GUYON We saw a couple of examples this week that flared up in the media, Radio New Zealand and DOC, both of which were being asked to do some more creative things, or earn some more money, or cut costs in ways that may annoy some people. You went through the 1990s where National lopped pieces off here and there and it upset a lot of people and not always for a lot of gain, I mean do you wonder whether it might be better actually taking if not a big bang approach, then actually trying to make some substantial savings and actually just taking the hit from there?

BILL Well I think what you saw last week was a bit of old style civil service politics where they wheel out something unacceptable and try and get pressure back on the members of parliament, and I was pretty disappointed in those organisations.

GUYON Do you think that's what Radio New Zealand did?

BILL I think that's what both of those organisations were doing, and my advice to them is they can't wait this out, they are capable of being creative and flexible, and providing better value for money, and if they focused a bit more on the services and a bit less on the politics I'm sure they'd get ahead.

GUYON So they were playing politics, wheeling out something that's unacceptable hoping it's knocked down and to try and create some public sympathy?

BILL Well it's an old trick isn't it?
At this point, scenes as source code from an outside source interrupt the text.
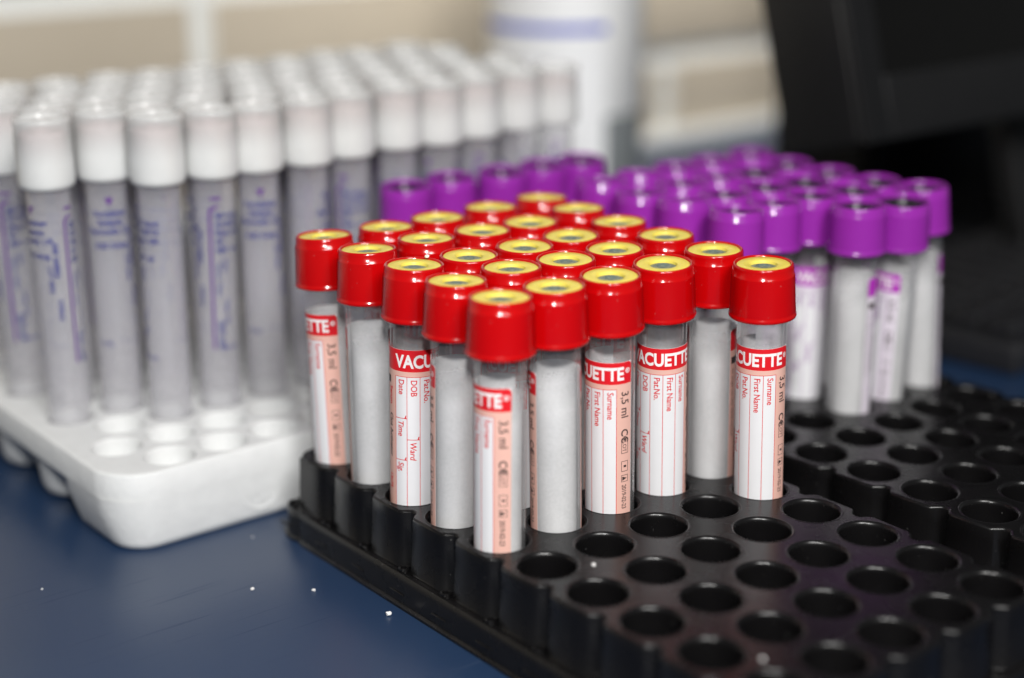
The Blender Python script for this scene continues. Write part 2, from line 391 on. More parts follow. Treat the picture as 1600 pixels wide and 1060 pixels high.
# ------------------------------------------------------------------ label artwork
_tc = {}
def text2d(s, size, bold=0.0, rot=0):
    key = (s, size, bold)
    if key not in _tc:
        cu = bpy.data.curves.new('t', 'FONT'); cu.body = s; cu.size = size; cu.offset = bold; cu.resolution_u = 3; cu.fill_mode = 'FRONT'
        o = bpy.data.objects.new('t', cu); C.objects.link(o)
        dg = bpy.context.evaluated_depsgraph_get(); dg.update()
        me = bpy.data.meshes.new_from_object(o.evaluated_get(dg))
        _tc[key] = ([(v.co.x, v.co.y) for v in me.vertices], [tuple(p.vertices) for p in me.polygons])
        bpy.data.objects.remove(o); bpy.data.curves.remove(cu); bpy.data.meshes.remove(me)
    return _tc[key]
class Art:
    """flat artwork in (s, z) mm wrapped onto a cylinder of radius R"""
    def __init__(self, R): self.bm = bmesh.new(); self.R = R
    def rect(self, s0, s1, z0, z1, mi, lay=0, rc=0):
        if rc:
            pts = []
            for cx, cy, a0, on in ((s1 - rc, z0 + rc, -90, 0), (s1 - rc, z1 - rc, 0, 1), (s0 + rc, z1 - rc, 90, 1), (s0 + rc, z0 + rc, 180, 0)):
                for k in range(5):
                    a = math.radians(a0 + 22.5 * k)
                    if on: pts.append((cx + rc * math.cos(a), cy + rc * math.sin(a)))
                if not on: pts.append((s1 if a0 == -90 else s0, z0))
        else: pts = [(s0, z0), (s1, z0), (s1, z1), (s0, z1)]
        f = self.bm.faces.new([self.bm.verts.new((p[0], lay, p[1])) for p in pts]); f.material_index = mi
    def poly(self, pts, mi, lay=1):
        f = self.bm.faces.new([self.bm.verts.new((p[0], lay, p[1])) for p in pts]); f.material_index = mi
    def text(self, s, x, z, size, mi, lay=2, bold=0.0, vert=False, sx=1.0, slant=0.0, center=False):
        vs, fs = text2d(s, size, bold)
        wd = max(v[0] for v in vs) * sx if vs else 0
        bv = []
        for (a, b) in vs:
            a = a * sx + b * slant
            if center: a -= wd / 2
            p = (x + b, z - a) if vert else (x + a, z + b)
            bv.append(self.bm.verts.new((p[0], lay, p[1])))
        for f in fs:
            try:
                g = self.bm.faces.new([bv[i] for i in f]); g.material_index = mi
            except ValueError: pass
    def frame(self, s0, s1, z0, z1, t, mi, lay=1):
        self.rect(s0, s1, z0, z0 + t, mi, lay); self.rect(s0, s1, z1 - t, z1, mi, lay)
        self.rect(s0, s0 + t, z0 + t, z1 - t, mi, lay); self.rect(s1 - t, s1, z0 + t, z1 - t, mi, lay)
    def build(self, name, mats, step=0.7, s_lo=0, s_hi=42, inner=None, lift=0.02):
        bm = self.bm
        n = int((s_hi - s_lo) / step) + 1
        for k in range(1, n):
            bmesh.ops.bisect_plane(bm, geom=bm.verts[:] + bm.edges[:] + bm.faces[:], plane_co=(s_lo + k * step, 0, 0), plane_no=(1, 0, 0), dist=1e-5)
        bm.normal_update()
        for f in bm.faces:
            if f.normal.y > 0: f.normal_flip()
        for v in bm.verts:
            a = v.co.x / self.R; r = self.R + v.co.y * lift
            v.co = Vector((r * math.cos(a), r * math.sin(a), v.co.z))
        if inner:
            s0, s1, z0, z1, r, mi = inner
            kk = 48; lo = []; hi = []; lo2 = []; hi2 = []
            for i in range(kk + 1):
                a = (s0 + (s1 - s0) * i / kk) / self.R
                lo.append(bm.verts.new((r * math.cos(a), r * math.sin(a), z0))); hi.append(bm.verts.new((r * math.cos(a), r * math.sin(a), z1)))
            for i in range(kk):
                f = bm.faces.new((lo[i], hi[i], hi[i + 1], lo[i + 1])); f.material_index = mi
        return mesh_from(bm, name, mats, True, 30)

RL = 6.70
def sheet_label(hdr, line, pale, name):
    a = Art(RL)
    # mats: 0 paper 1 pale strip 2 header 3 letters 4 black 5 back 6 line ink
    Z0, Z1 = -9.0, 43.3
    a.rect(0, 28, Z0, 37.3, 1, 0)
    a.rect(0, 28, 37.3, Z1, 2, 0, rc=1.0)
    vw = max(v[0] for v in text2d('VACUETTE', 4.9, 0.17)[0])
    a.text('VACUETTE', 6.15, 38.5, 4.9, 3, 2, bold=0.17, sx=19.4 / vw)
    a.text('®', 26.0, 40.2, 1.9, 3, 2, bold=0.03)
    a.rect(6.0, 23.5, Z0, 36.0, 0, 1)
    t = 0.16
    for k in range(6): a.rect(6.0 + 3.5 * k - t / 2, 6.0 + 3.5 * k + t / 2, Z0, 36.0, 6, 2)
    a.rect(6.0, 23.5, 36.0 - t, 36.0, 6, 2)
    for k, s in enumerate(('Date', 'DOB', 'Pat.No.', 'First Name', 'Surname')):
        a.text(s, 6.0 + 3.5 * k + 1.1, 35.2, 2.35, 6, 3, bold=0.03, vert=True, sx=0.92)
    def bracket(c, z, s):
        x0 = 6.0 + 3.5 * c
        a.rect(x0 + t / 2, x0 + 3.5 - t / 2, z, z + 0.18, 6, 2)
        a.poly([(x0 + 2.7, z), (x0 + 3.2, z), (x0 + 3.3, z + 1.0), (x0 + 3.1, z + 1.0)], 6, 2)
        a.text(s, x0 + 0.9, z - 0.5, 2.35, 6, 3, bold=0.03, vert=True, slant=0.15, sx=0.92)
    bracket(0, 24.2, 'Time'); bracket(1, 18.3, 'Ward'); bracket(0, 12.4, 'Sig.')
    # right strip: volume and marks
    a.text('3,5 ml', 24.9, 35.2, 3.2, 4, 3, bold=0.03, vert=True, sx=0.95)
    a.text('C€', 24.9, 24.6, 2.9, 4, 3, bold=0.06, vert=True)
    a.frame(24.9, 27.0, 17.6, 21.6, 0.14, 4, 2); a.text('LOT', 25.3, 21.1, 1.6, 4, 3, vert=True)
    a.frame(24.9, 27.0, 12.4, 15.4, 0.14, 4, 2); a.rect(25.6, 26.4, 13.6, 14.2, 4, 2)
    a.frame(24.9, 27.0, 9.4, 11.4, 0.14, 4, 2); a.poly([(25.2, 9.8), (26.6, 10.4), (25.2, 11.0)], 4, 3)
    a.text('2019-02-23', 25.1, 8.6, 1.9, 4, 3, bold=0.02, vert=True, sx=0.8)
    # left strip
    a.rect(0.5, 3.6, 33.4, 35.4, 4, 2)
    a.text('Serum', 3.3, 32.6, 2.0, 6, 3, bold=0.06, vert=True)
    a.text('Clot Activator', 3.3, 25.0, 2.1, 4, 3, bold=0.05, vert=True)
    a.text('13x75', 3.3, 8.0, 1.8, 6, 3, bold=0.05, vert=True)
    a.text('for single use only sterile interior', 0.9, 32.0, 1.5, 4, 3, vert=True)
    return a.build(name, [M['paper'], pale, hdr, M['lwhite'], M['lblk'], M['back'], line], 0.7, 0, 28.5, inner=(0, 28, Z0, Z1, 6.60, 5))
M['palep'] = plastic('label_pale_lilac', (0.72, 0.66, 0.74), 0.45, 0.3, 0.03, 400)
ME_label_red = sheet_label(M['lred'], M['lred'], M['pink'], 'label')
ME_label_pur = sheet_label(M['lpurple'], M['lline'], M['palep'], 'label')

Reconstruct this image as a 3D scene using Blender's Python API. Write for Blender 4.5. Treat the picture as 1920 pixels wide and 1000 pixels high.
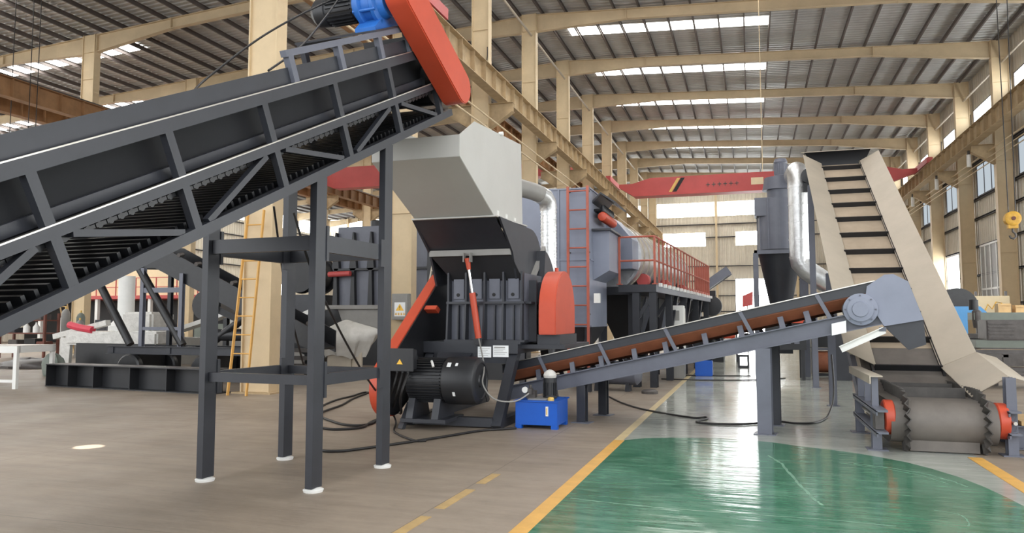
import bpy, bmesh, math, random
from mathutils import Vector, Matrix
random.seed(7)
PI = math.pi
R = math.radians
C = bpy.context.scene.collection
for o in list(bpy.data.objects): bpy.data.objects.remove(o)

# ---------------------------------------------------------------- camera, sky, light, exposure
THETA = math.atan(0.3192)          # the hall axis (+Y) lies to the right of the view direction
PHI = math.atan(100 / 1400)        # camera tipped up a little
cd = bpy.data.cameras.new('camera'); cam = bpy.data.objects.new('camera', cd); C.objects.link(cam)
cam.location = (0, 0, 1.5); cam.rotation_euler = (PI / 2 + PHI, 0, THETA)
cd.sensor_fit = 'HORIZONTAL'; cd.sensor_width = 36; cd.lens = 1400 / 1920 * 36; cd.clip_start = 0.05; cd.clip_end = 300
bpy.context.scene.camera = cam
w = bpy.data.worlds.new('sky'); bpy.context.scene.world = w; w.use_nodes = True
bg = w.node_tree.nodes['Background']; bg.inputs[0].default_value = (0.95, 0.975, 1.0, 1); bg.inputs[1].default_value = 1.9
vs = bpy.context.scene.view_settings
vs.view_transform = 'Standard'; vs.look = 'None'; vs.gamma = 1; vs.use_curve_mapping = False; vs.exposure = 0.58
SKYLIGHT = 12.0     # radiance of the translucent roof strips
PANE = 8.0         # radiance of the clear windows
DULL = 0.42        # radiance of the dusty lower windows
bpy.context.scene.cycles.use_denoising = True
bpy.context.scene.cycles.max_bounces = 8
bpy.context.scene.cycles.diffuse_bounces = 5
bpy.context.scene.cycles.sample_clamp_indirect = 6
# low sun through a small hole in the roof of the far bay: one bright spot on the floor
sd = bpy.data.lights.new('sun_shaft', 'SPOT'); sun_shaft = bpy.data.objects.new('sun_shaft', sd); C.objects.link(sun_shaft)
sd.energy = 30000; sd.spot_size = R(1.15); sd.spot_blend = 0.35; sd.shadow_soft_size = 0.02; sd.color = (1, 0.95, 0.86)
sun_shaft.location = (-13.5, 4.0, 15.2)
sun_shaft.rotation_euler = (Vector((-7.5, 7.02, 0)) - Vector((-13.5, 4.0, 15.2))).to_track_quat('-Z', 'Y').to_euler()

# ---------------------------------------------------------------- helpers
def lin(c):
    c = c / 255
    return c / 12.92 if c <= 0.04045 else ((c + 0.055) / 1.055) ** 2.4
def mat(name, rgb, rough=0.5, metal=0.0, var=0.1, scale=2.5, bump=0.0, bscale=40, spec=0.5, rgb2=None, coat=0):
    m = bpy.data.materials.new(name); m.use_nodes = True; nt = m.node_tree; N = nt.nodes; L = nt.links
    b = N['Principled BSDF']; b.inputs['Roughness'].default_value = rough; b.inputs['Metallic'].default_value = metal
    b.inputs['Specular IOR Level'].default_value = spec
    if coat: b.inputs['Coat Weight'].default_value = coat
    c = [lin(v) for v in rgb]
    c2 = [lin(v) for v in rgb2] if rgb2 else [min(1, v * (1 + var)) for v in c]
    c1 = c if rgb2 else [v * (1 - var) for v in c]
    tc = N.new('ShaderNodeTexCoord'); nz = N.new('ShaderNodeTexNoise'); nz.inputs['Scale'].default_value = scale
    nz.inputs['Detail'].default_value = 6; nz.inputs['Roughness'].default_value = 0.65
    mx = N.new('ShaderNodeValToRGB'); e = mx.color_ramp.elements
    e[0].position = 0.32; e[0].color = (*c1, 1); e[1].position = 0.68; e[1].color = (*c2, 1)
    L.new(tc.outputs['Object'], nz.inputs['Vector']); L.new(nz.outputs['Fac'], mx.inputs['Fac']); L.new(mx.outputs['Color'], b.inputs['Base Color'])
    if bump:
        n2 = N.new('ShaderNodeTexNoise'); n2.inputs['Scale'].default_value = bscale; n2.inputs['Detail'].default_value = 3
        bp = N.new('ShaderNodeBump'); bp.inputs['Strength'].default_value = bump; bp.inputs['Distance'].default_value = 0.02
        L.new(tc.outputs['Object'], n2.inputs['Vector']); L.new(n2.outputs['Fac'], bp.inputs['Height']); L.new(bp.outputs['Normal'], b.inputs['Normal'])
    return m
def glow(name, col, s):
    m = bpy.data.materials.new(name); m.use_nodes = True; nt = m.node_tree; nt.nodes.clear()
    o = nt.nodes.new('ShaderNodeOutputMaterial'); e = nt.nodes.new('ShaderNodeEmission')
    e.inputs[0].default_value = (*col, 1); e.inputs[1].default_value = s; nt.links.new(e.outputs[0], o.inputs[0]); return m

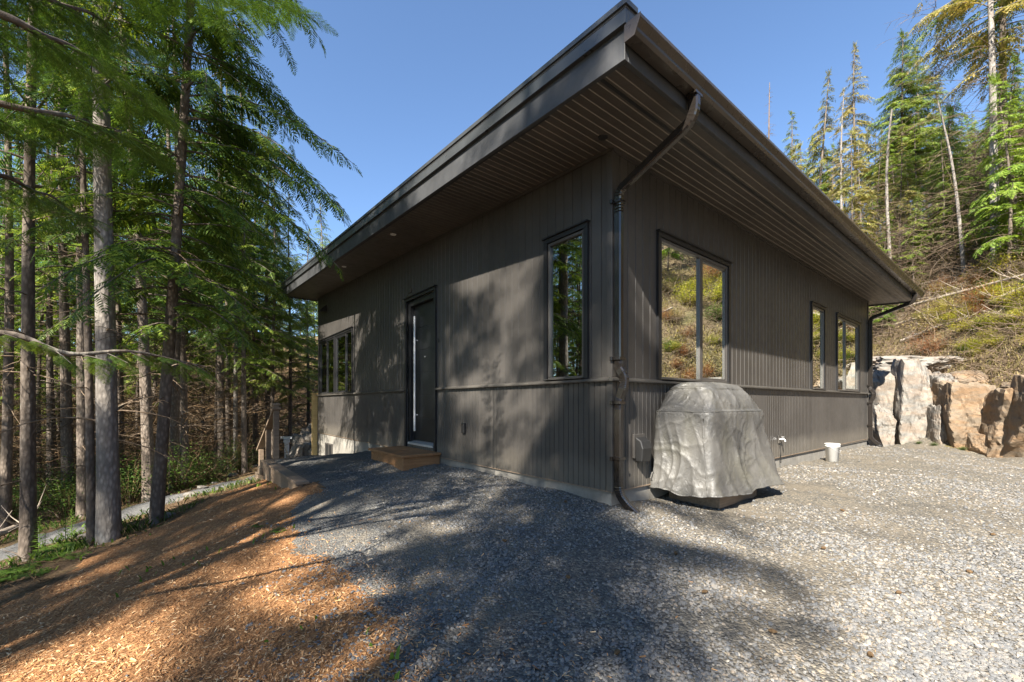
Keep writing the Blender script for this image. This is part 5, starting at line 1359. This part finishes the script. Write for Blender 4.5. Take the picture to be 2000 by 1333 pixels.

But I have to say the majority of the civil service can see their obligation to the public and there is professionalism, I mean they are rethinking how they do business because in two or three years time things in the public sector will be just as tight as they are now.

GUYON Can you guarantee there'll be the same amount of government departments at the end of this term, I mean I understand that there's serious consideration about Women's Affairs and Consumer Affairs, whether they actually need to continue existing, is that correct?

BILL Well I wouldn't guarantee the same number of government departments.

GUYON Sorry, can I focus on those two with respect, Consumer Affairs and Women's Affairs, I've heard that there's serious consideration to actually getting rid of those departments, is that being looked at?

BILL Look - we want to focus actually on the large entities, the smaller ones don't cost much and you don't get big gains from shifting them around.

GUYON So can you guarantee their continued existence?

BILL Well look I can't guarantee it because we haven't really considered these things in much detail.

GUYON It is true then that it has been considered isn't it?

BILL Well it may have been mentioned somewhere, but I have to say the government's focus is much more on getting gains on the large numbers, rather than on what are in the scheme of things very very small entities.

GUYON Right, so merging or abolishing those smaller departments isn't gonna actually save you a lot of money, is not really on your agenda?

BILL Well it's certainly not our top priority, our highest priority is to sort out the very large entities, and you've seen ACC, Housing Corp's another very large one, Health and Education are clearly where you've got the public very sensitive to the way services are delivered, and that's where our focus is.

GUYON You've got 1.1 billion dollars to spend in your next budget, there's not a lot of new money, will we see like last budget a lot of areas pruned back and reprioritised, and that spending made available for new initiatives?

BILL We're going to see a lot of that going on within the government departments, so most departments are getting nothing this budget, and they're going through a process right now where instead of focusing on bidding for another few million on top of the billion they've already got, they're spending time looking at the billion they've already got, and we'll see the results of that come through in the next two or three months.

GUYON Just final quick question, how would you describe your May budget?

BILL Oh look I think it's just going to be another step towards rebalancing the economy in a longer process of considered reform, but we want to move to stronger focus on investment and savings and sustainable jobs, and move away from a focus on consumption and probably speculation.

GUYON Thank you very much for coming and joining us, Bill English.